Was in den 30er Jahren für eine ominöse Einladung aus dem Deutschen Reich sorgte: Adolf
Hitler wollte die stählerne Sportsfrau bei den Olympischen Spielen 1936 in Berlin sehen.
Hier gibt es nicht nur eine der faszinierendsten Passagen des Romans, die Begegnung hat
auch weitreichende Folgen. Zumal die junge Frau mit einer anderen Rennfahrerin erstmals
wirkliche Liebe erlebt, nur um sehr bald heftig enttäuscht zu werden.
Wie Lou dann immer mehr ins Böse abdriftet, bleibt erahnbar und doch ein Rätsel. Was
aber auch an den Deutungen derjenigen liegt, aus deren Sicht Lous Geschichte erzählt
wird. Allen voran die frustrierte ehemalige Oberschullehrerin Nathalie Dunois, die sogar
eine äußerst eigenwillige Biographie über Lou Villar im Eigenverlag herausbringt.

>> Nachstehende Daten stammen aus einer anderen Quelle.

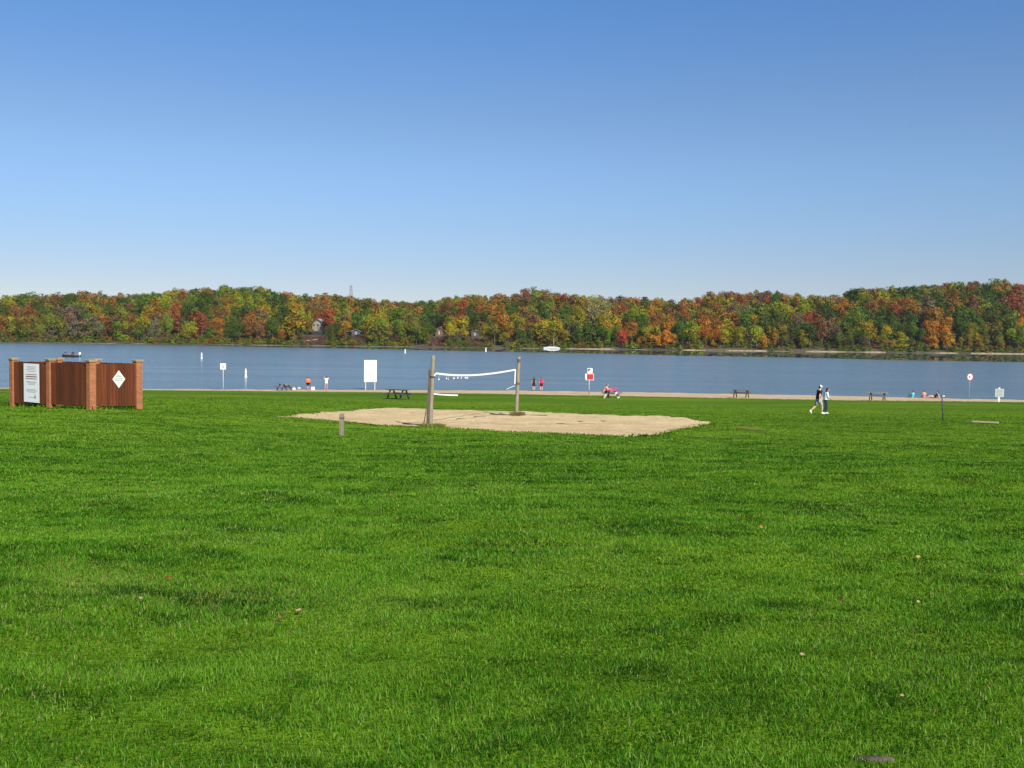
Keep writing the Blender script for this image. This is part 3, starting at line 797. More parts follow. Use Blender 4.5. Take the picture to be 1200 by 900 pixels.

Ebenso subjektiv gefärbt wie die Dokumente der anderen Chronisten, die ähnlich zwischen
Ernst, Häme und Klatsch schwanken. Unter ihnen übrigens auch der zynische hungerleidende
Erotik-Schriftsteller Lionel Maine, unschwer als Ebenbild von Henry Miller zu erkennen.
Lous Leben aber wendet sich endgültig zum Fatalen, ja zum Bösen, als sie, die sich
selbst zunehmend als Wiedergeburt der patriotischen Jeanne d'Arc sieht, zur
Landesverräterin wird. Offenbar aus Rache verrät sie den Nazis Geheimes über die
Maginot-Linie und anderes mehr. Um dann während der Besatzungszeit sogar zu einer sehr
effektiven Mitarbeiterin der Gestapo in Paris zu werden, wobei sie in ihren Verhören
spezielle Foltermethoden bevorzugt.
Von der verruchten Stimmung der Zwischenkriegsjahre bis hin zu Elend, Verrat und Heldentum
in den Kriegsjahren zieht sich der spannungsvolle Bogen, von der einfachen
Klosterschülerin bis hin zur Folterschergin der Nazis, die 1944 von der Résistance
erschossen wurde. Ein schillernder und in manchen Passagen schier unglaublicher Roman. Und
doch ganz nah an realen Personen und Ereignissen, was ihn um so atemberaubender macht.
Fazit: ein außergewöhnlicher Roman, der außerdem unbedingt verfilmt gehört.